2) The Shawshank Redemption: This movie, based on horror writer Stephen King’s 1992 novel Rita Hayworth and the Shawshank Redemption, was nominated for seven Academy Awards, including Best Picture in 1995. But in a most unforgivable snub, it did not win any awards. That honour went to the Tom Hanks movie Forrest Gump (also based on a book by American writer Winston Groom) that year. Still, Shawshank Redemption remains the greatest film of all time. The book – actually a novella – tells of former banker Andy Dufresne who is wrongly accused of murdering his wife and her lover. He later (spoiler alert) stages an audacious jailbreak and disappears.

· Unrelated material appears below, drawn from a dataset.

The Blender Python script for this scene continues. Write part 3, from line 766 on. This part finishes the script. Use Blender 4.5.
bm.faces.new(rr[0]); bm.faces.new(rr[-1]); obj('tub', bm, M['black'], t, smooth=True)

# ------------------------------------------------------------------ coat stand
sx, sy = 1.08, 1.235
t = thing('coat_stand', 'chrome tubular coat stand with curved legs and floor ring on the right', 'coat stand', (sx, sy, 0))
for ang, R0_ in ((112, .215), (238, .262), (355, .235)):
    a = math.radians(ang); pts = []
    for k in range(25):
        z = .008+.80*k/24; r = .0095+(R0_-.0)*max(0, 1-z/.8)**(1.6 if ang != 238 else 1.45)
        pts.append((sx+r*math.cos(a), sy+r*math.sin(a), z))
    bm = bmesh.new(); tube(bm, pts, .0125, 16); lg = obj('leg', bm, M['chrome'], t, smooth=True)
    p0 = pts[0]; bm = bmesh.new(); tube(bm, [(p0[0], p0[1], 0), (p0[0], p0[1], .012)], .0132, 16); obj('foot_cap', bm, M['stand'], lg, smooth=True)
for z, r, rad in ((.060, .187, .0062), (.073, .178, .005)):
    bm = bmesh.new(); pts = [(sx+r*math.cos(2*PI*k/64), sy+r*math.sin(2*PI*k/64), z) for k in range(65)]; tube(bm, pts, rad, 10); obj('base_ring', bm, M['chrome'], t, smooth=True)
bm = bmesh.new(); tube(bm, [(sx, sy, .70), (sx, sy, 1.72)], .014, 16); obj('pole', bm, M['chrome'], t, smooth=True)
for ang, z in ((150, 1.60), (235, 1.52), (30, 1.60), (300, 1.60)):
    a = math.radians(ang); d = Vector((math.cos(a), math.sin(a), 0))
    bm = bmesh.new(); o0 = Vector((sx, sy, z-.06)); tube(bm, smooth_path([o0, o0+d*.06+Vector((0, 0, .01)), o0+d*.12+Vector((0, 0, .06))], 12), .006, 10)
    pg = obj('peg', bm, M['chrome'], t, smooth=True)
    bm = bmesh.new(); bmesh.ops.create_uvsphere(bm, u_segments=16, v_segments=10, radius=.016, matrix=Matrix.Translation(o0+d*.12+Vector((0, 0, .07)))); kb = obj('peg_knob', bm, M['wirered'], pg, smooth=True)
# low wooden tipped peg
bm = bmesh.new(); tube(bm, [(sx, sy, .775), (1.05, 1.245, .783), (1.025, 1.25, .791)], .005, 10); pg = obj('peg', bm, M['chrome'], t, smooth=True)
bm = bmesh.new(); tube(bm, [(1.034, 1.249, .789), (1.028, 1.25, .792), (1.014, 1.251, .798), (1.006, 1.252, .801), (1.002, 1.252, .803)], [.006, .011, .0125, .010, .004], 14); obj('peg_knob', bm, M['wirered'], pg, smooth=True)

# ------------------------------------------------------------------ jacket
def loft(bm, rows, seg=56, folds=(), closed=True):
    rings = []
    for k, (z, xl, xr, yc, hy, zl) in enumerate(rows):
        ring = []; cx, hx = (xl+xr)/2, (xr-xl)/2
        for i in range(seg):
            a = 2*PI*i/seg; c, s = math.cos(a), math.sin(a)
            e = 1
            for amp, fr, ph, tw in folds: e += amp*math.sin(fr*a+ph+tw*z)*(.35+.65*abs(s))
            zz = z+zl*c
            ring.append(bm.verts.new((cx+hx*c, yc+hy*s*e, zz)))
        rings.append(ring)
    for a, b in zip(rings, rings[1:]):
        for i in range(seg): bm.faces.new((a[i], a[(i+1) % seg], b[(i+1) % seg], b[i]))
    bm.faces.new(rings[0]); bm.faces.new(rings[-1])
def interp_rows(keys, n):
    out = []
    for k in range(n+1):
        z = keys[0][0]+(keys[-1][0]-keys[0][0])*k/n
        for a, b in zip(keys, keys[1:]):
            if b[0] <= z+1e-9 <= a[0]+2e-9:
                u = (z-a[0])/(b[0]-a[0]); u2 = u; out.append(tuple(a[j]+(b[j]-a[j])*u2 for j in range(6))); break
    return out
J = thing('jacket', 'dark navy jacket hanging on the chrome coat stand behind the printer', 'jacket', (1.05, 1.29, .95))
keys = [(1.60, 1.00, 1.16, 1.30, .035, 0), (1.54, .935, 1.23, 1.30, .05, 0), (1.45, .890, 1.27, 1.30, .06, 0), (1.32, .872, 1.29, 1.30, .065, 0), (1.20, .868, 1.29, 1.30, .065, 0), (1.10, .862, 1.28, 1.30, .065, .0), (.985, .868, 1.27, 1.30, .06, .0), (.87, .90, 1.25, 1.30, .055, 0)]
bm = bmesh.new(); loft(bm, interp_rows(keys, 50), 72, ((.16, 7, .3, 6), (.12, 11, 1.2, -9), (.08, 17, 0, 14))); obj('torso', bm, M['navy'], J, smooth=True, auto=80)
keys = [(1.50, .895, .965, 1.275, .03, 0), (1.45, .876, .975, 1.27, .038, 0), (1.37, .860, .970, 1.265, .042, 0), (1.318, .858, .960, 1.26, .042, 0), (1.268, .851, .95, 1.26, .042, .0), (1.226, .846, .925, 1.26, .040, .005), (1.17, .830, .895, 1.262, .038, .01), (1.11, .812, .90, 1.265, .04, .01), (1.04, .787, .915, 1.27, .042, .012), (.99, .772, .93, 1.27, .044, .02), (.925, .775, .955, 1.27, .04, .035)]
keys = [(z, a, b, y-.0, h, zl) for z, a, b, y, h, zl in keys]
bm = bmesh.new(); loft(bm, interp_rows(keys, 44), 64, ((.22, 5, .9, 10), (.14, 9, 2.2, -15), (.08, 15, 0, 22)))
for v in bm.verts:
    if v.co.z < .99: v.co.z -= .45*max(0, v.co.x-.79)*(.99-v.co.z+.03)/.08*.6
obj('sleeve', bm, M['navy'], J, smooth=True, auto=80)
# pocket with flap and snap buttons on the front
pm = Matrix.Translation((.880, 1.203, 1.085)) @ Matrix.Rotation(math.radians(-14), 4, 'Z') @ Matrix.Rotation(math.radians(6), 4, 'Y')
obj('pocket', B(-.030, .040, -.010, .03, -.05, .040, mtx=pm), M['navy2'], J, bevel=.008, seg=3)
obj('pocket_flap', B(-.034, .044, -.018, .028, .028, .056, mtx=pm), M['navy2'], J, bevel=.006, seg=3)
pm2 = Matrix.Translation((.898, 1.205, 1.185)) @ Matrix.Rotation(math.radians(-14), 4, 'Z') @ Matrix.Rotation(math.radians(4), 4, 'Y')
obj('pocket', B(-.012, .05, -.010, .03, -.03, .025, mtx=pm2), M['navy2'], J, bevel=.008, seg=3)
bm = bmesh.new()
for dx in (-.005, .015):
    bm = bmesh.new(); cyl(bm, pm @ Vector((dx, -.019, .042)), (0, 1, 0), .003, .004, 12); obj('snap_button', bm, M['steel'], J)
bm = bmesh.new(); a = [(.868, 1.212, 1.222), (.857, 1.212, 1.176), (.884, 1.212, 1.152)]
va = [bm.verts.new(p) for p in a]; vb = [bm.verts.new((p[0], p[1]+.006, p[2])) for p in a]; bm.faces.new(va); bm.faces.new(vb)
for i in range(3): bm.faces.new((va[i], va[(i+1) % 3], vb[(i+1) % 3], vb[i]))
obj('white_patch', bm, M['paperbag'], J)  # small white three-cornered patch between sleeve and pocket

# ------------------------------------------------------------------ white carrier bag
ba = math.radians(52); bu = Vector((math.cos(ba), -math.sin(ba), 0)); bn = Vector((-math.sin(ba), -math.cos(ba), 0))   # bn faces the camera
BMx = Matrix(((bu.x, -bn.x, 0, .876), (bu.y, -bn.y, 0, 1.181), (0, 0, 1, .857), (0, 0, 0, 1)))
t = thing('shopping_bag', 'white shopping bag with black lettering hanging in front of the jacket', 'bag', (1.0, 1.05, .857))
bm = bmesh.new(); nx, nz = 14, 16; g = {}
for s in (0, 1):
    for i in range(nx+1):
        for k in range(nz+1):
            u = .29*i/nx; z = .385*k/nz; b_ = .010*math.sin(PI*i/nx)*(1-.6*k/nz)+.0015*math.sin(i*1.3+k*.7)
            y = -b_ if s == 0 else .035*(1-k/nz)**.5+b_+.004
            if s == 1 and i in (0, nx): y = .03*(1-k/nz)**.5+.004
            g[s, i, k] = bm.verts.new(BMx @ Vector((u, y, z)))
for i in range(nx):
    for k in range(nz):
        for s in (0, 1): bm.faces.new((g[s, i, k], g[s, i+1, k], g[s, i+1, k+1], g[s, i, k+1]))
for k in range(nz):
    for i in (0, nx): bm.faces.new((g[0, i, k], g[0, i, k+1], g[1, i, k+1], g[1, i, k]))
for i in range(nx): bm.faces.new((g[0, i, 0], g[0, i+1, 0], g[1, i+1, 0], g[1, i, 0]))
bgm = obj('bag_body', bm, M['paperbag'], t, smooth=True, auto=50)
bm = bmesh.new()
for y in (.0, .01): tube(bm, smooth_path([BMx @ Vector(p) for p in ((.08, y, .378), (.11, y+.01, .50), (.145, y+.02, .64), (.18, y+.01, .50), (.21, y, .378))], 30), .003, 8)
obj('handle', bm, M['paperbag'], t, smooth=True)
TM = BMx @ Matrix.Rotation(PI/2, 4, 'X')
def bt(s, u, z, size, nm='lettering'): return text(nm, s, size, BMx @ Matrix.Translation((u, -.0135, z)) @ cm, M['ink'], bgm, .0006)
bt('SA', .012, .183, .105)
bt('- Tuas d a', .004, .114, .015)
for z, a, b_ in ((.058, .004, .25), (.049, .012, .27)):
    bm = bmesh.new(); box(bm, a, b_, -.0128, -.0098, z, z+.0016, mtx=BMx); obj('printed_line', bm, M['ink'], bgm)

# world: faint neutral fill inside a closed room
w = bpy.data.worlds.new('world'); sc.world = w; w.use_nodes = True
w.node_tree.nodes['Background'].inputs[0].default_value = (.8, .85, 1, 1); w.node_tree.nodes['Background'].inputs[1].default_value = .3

3) The Godfather: Before the Shelby’s, there were the Corleones. The novel by American author Mario Puzo was originally published in 1969 and tells a tale of fictional crime family, the Corleones, and its patriarch Vito. This gripping tale spawned perhaps the best movie of all time, The Godfather (and two sequels) starring Al Pacino and directed by Francis Ford Coppola. The first installment won Best Picture at the Oscars in 1973.
4) To Kill A Mockingbird: Harper Lee’s 1960 Pulitzer Prize-winning book remains required reading. The story of a black man wrongfully accused of a heinous sexual crime and the lawyer who defends him, is one that tackles issues of race and prejudice in a time when such topics were avoided. The 1962 movie won an Academy Award for Best Actor for Gregory Peck (who played lawyer Atticus Finch) and was nominated for eight, including Best Picture.
5) No Country For Old Men: Author Cormac McCarthy has had four of his 10 novels adapted to the big screen, but only his 2005 novel was adapted to an Oscar-winning film in 2007. The gripping story of a Texas drug deal gone wrong, the movie also showed us perhaps film’s creepiest villain – Anton Chigurh (played by Javier Bardem) – who went around killing people with his signature weapon of a captive bolt stunner which he uses also as a tool to shoot out door locks.